The X-Men’s First Mutant President Paid Off Decades of Queer Subtext in 1 Key Friendship

The X-Men’s First Mutant President Paid Off Decades of Queer Subtext in 1 Key Friendship

Throughout her history on the X-Men, Kitty Pryde was often coded to be queer, and her co-creator Chris Claremont was able to add to this legacy in a story that saw the former Shadowcat elected president. In the trilogy of miniseries, X-Men: The End, Claremont had the opportunity to flesh out his ideal finale for Kitty, who now goes by Kate in current comics. He envisioned Pryde as the first mutant President of the United States, with a queer First Lady waiting in the wings.

In 2016, Claremont sat in as a guest and interviewee on the fan podcast Jay & Miles X-Plain the X-Men. He discusses how he always pictured Kate’s true love to be her longtime best friend, Rachel Summers. While he was not able to outright make this canonical in his comics, he intended this to be implied in X-Men: The End, which was written by Claremont and drawn by Sean Chen. Speaking on his vision for Kate Pryde and her role in X-Men: The End, Claremont notes:

The significance of Kitty’s two-term stint as POTUS is not that she’s the first mutant President of the United States. Ideally, all the way through the story … the person who’s constantly by her side is Rachel [Summers]. And when you get to the White House, you never see who is the First Spouse. But the key visual is that one of the kids is a redhead … the coloring wasn’t quite right, one of the kids should have been a redhead.

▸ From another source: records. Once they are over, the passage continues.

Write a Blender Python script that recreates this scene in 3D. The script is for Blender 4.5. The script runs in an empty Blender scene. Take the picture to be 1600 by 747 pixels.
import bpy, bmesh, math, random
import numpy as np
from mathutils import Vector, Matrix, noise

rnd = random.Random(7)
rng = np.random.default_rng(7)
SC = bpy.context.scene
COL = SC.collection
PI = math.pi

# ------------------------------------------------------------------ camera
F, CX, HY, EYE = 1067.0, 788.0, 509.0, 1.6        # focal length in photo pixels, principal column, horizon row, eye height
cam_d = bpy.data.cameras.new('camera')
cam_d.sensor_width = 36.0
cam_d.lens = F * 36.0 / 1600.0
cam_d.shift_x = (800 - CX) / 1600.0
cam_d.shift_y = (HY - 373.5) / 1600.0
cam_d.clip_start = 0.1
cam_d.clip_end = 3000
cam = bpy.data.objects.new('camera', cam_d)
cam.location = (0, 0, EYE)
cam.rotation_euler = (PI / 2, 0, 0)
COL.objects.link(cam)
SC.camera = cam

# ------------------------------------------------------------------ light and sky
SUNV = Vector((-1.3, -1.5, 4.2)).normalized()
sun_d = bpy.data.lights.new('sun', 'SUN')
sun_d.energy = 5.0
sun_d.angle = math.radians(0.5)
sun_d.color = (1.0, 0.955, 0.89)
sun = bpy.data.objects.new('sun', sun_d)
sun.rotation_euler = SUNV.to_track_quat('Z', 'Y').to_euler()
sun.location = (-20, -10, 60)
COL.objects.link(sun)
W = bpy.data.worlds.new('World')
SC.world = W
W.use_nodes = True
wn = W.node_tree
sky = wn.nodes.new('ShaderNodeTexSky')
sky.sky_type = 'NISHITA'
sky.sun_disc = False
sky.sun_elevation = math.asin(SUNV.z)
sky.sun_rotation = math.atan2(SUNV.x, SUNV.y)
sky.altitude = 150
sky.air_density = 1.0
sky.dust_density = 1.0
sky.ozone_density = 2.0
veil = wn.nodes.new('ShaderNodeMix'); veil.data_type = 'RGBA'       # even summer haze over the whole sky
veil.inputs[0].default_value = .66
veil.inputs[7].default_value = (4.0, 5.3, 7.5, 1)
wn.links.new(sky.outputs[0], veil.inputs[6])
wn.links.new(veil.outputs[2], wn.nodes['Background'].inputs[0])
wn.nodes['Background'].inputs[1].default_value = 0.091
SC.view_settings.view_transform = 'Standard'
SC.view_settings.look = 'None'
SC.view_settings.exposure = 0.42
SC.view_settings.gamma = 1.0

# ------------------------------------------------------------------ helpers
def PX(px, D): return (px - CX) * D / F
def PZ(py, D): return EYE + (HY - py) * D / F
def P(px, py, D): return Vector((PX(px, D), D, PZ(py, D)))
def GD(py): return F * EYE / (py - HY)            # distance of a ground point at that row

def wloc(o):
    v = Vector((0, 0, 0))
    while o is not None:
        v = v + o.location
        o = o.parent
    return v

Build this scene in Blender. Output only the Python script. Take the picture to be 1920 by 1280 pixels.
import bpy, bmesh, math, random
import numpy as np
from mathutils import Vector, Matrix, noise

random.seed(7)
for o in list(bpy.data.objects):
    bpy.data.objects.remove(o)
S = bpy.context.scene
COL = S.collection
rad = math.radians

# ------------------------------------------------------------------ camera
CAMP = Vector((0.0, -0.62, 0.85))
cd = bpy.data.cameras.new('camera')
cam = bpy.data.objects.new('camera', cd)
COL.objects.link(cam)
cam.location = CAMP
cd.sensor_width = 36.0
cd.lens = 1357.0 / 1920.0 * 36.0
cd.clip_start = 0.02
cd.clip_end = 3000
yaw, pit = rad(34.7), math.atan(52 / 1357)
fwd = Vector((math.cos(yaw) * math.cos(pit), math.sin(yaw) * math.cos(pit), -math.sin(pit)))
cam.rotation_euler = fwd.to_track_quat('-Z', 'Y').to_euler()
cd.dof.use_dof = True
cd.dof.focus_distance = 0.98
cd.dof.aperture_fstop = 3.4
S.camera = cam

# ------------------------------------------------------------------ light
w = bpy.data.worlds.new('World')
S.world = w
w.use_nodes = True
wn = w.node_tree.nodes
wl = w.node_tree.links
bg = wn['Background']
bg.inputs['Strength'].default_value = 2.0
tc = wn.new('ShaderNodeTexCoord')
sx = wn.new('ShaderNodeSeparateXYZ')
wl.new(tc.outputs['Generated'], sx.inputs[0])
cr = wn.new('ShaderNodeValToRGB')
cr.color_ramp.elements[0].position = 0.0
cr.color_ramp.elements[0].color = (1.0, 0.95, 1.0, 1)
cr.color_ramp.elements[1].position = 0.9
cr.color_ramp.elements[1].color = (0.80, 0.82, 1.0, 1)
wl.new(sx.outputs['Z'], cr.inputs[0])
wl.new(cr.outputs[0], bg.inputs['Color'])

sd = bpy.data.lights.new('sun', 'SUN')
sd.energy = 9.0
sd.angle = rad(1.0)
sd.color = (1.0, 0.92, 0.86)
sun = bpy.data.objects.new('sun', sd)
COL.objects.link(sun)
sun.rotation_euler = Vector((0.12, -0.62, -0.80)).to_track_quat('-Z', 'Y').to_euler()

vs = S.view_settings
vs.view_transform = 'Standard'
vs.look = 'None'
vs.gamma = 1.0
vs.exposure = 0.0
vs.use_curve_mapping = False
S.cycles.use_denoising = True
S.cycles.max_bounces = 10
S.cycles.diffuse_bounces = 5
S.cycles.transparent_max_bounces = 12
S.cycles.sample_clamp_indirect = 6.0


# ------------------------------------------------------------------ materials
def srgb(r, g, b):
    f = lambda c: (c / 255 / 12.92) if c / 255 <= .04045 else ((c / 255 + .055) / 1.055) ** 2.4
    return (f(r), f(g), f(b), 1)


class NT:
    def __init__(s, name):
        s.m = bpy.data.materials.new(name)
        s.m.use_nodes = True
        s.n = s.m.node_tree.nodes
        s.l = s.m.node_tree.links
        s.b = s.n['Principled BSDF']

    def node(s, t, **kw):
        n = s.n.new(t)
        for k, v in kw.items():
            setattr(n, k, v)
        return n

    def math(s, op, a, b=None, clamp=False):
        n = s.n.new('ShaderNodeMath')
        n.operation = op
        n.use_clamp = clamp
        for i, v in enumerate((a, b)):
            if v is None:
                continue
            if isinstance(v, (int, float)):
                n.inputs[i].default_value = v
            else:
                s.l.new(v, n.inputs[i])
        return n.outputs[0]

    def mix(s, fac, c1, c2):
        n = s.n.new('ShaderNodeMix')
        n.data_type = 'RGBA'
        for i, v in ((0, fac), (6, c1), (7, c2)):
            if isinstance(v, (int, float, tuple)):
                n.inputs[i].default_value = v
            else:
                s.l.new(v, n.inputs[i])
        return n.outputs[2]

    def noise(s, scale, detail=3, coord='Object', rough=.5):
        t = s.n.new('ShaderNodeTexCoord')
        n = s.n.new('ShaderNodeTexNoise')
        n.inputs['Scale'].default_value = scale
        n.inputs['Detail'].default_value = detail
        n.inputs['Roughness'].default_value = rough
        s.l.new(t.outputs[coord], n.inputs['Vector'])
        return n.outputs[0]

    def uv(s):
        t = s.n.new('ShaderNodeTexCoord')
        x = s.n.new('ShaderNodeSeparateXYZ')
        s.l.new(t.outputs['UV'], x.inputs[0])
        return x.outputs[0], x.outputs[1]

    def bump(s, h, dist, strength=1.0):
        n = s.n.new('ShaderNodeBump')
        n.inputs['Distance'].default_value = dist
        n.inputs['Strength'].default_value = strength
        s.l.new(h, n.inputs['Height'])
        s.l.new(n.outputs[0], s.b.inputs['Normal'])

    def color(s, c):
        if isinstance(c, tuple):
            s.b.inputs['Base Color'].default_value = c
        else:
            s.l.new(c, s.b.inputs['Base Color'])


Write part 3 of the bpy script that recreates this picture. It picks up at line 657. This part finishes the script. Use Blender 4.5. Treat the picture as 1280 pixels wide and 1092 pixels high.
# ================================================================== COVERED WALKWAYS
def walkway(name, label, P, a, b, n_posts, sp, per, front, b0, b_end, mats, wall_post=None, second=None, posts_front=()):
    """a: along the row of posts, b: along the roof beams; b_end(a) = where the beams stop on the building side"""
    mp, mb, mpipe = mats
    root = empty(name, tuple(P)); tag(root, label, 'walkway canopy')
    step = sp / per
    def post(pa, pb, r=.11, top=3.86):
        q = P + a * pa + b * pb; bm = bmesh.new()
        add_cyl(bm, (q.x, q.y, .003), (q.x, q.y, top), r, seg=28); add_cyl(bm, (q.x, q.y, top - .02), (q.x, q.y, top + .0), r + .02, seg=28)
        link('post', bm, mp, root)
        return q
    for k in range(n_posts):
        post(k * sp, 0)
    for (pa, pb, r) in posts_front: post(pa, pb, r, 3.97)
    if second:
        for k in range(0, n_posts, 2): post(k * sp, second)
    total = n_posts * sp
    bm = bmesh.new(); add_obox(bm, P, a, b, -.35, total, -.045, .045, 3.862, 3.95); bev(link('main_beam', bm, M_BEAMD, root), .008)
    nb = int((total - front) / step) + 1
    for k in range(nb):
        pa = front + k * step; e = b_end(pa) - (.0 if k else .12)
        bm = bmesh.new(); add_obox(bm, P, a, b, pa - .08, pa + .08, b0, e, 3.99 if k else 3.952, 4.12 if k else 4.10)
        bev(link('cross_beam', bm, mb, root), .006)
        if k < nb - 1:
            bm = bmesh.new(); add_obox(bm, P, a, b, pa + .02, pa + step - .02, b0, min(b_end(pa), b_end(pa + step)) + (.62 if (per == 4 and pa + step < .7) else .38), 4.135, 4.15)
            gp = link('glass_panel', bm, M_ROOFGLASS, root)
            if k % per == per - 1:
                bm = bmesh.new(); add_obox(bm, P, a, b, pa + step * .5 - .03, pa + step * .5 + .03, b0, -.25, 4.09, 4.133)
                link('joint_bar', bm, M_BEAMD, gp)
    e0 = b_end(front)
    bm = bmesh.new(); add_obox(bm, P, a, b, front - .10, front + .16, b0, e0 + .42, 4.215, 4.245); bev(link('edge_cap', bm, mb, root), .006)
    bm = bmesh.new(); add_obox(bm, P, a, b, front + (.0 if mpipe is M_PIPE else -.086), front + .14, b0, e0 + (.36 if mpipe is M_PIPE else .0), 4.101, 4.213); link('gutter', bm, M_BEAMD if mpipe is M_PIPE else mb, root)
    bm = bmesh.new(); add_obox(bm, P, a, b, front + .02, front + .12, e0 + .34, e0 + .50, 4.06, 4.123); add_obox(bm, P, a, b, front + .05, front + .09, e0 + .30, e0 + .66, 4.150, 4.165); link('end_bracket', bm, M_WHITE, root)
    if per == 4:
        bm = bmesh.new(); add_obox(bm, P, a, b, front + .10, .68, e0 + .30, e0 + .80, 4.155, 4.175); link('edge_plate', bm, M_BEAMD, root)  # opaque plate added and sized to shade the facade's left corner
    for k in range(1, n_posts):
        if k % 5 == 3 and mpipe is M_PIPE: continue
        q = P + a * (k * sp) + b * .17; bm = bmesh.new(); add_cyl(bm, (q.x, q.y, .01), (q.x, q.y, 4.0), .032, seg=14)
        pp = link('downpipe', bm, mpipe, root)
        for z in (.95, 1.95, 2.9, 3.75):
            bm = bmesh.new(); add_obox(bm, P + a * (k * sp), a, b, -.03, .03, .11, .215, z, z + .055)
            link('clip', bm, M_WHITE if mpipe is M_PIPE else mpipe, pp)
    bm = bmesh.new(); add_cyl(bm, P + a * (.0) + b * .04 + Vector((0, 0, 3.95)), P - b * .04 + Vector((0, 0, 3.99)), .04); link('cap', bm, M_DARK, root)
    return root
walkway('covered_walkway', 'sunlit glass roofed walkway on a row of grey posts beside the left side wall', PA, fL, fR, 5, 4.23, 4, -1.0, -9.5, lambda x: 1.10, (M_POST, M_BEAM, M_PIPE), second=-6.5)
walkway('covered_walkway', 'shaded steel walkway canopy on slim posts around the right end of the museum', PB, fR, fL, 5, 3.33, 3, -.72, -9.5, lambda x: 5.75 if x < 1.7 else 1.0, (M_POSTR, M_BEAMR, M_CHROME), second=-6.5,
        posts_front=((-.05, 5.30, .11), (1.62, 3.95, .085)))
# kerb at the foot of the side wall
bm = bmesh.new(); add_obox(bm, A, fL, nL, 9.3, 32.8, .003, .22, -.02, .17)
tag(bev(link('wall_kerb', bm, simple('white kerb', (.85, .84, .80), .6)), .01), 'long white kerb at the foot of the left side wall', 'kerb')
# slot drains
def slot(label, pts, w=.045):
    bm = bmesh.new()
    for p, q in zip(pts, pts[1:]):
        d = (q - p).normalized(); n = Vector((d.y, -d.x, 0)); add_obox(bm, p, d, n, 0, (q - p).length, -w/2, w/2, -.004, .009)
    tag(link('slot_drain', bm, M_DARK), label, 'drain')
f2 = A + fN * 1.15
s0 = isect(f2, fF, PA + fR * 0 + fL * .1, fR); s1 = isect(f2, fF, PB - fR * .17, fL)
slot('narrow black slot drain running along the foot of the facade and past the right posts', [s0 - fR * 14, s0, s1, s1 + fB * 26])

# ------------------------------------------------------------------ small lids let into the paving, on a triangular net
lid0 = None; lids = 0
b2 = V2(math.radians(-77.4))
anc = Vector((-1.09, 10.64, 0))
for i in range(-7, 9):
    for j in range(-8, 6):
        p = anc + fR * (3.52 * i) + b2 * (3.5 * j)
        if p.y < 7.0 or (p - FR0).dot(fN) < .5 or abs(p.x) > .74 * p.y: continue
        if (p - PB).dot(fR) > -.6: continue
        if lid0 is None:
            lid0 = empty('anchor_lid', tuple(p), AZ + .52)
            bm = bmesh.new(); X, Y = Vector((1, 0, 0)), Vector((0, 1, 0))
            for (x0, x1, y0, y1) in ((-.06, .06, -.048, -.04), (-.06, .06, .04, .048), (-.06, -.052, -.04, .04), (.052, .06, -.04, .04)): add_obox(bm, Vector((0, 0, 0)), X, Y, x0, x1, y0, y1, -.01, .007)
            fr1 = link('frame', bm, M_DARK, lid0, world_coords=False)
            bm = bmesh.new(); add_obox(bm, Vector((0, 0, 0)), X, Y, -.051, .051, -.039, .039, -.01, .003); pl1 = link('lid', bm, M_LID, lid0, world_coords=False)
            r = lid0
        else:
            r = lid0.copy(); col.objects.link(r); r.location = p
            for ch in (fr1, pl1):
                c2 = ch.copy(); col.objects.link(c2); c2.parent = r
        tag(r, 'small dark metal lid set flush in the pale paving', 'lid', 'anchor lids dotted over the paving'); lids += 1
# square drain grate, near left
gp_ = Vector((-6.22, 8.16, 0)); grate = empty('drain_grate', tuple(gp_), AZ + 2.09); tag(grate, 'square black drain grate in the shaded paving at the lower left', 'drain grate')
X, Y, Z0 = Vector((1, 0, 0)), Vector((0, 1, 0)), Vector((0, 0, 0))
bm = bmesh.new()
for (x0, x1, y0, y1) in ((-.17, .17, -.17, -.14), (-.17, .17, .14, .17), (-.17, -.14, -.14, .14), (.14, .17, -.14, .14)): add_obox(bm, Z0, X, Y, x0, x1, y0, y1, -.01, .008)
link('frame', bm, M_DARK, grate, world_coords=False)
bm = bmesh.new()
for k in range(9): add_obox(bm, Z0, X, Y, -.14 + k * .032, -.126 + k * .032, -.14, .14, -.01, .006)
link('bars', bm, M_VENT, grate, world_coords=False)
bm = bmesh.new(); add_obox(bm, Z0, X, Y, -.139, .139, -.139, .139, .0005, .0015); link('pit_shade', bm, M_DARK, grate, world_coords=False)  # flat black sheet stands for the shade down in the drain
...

He also adds that the coloring on the child’s hair isn’t as obvious as he would have preferred. Still, the implication is clear that Kate’s election is so momentous because she is in a sapphic relationship: that the President could be a Jewish mutant woman, married to another mutant woman with whom she started a family.

Chris Claremont Intended One X-Man To Be Kate Pryde’s True Love

The X-Men’s First Mutant President Paid Off Decades of Queer Subtext in 1 Key Friendship

Despite this story being relegated to the alternate world of X-Men: The End, Claremont claims that Shadowkat and Askani’s longtime friendship turning into romance was something he viewed as essential to the characters’ future. Qualifying that he’s no longer the writer in charge, Claremont states with certainty, “while [Kate] dated lots of people when she was an adolescent, the primal love of her life has always been Rachel.” Reflecting on the Fox X-Men films, Claremont also mused that there was a sense of ironic symmetry that Elliot Page was cast as Kitty Pryde due to a shared connection to the LGBTQ+ community.

At the time of recording, both Kate Pryde and Rachel Summers’ queerness had only ever been presented in subtext. In the years since, Kate shared her first kiss with another woman, meaning the door to exploring that side of herself is now open for future stories. Even more concretely, Rachel stepped out of the glass closet and into the arms of her current girlfriend, Betsy Braddock, to great fanfare in 2022. Though neither have been strictly labeled as bisexual or lesbian, the chances of Kate and Rachel becoming a textual sapphic pairing are stronger than ever.

Claremont’s Plans For Kitty Pyrde & Rachel Summers Could Be Realized Now

Csptain Britain and Askani Kiss in Knights of X #4

Many of the queer themes that Claremont loaded into his 16-year tenure on the X-Men were censored and reduced to subtext due to that era’s editorial practices. However, many of his dreams deferred have found new life now: most notably, his original plans for Destiny, her wife Mystique, and their son Nightcrawler have finally been realized in Marvel canon. But if anything, recent flashes of Kate Pryde’s sexuality and a recent team-up in X-Men #32 point to Magik as her potential love interest. For now, Kate Pryde and Rachel Summers are the queer X-Men couple that got away, but there’s a possibility that future stories could see Chris Claremont‘s plans become a reality.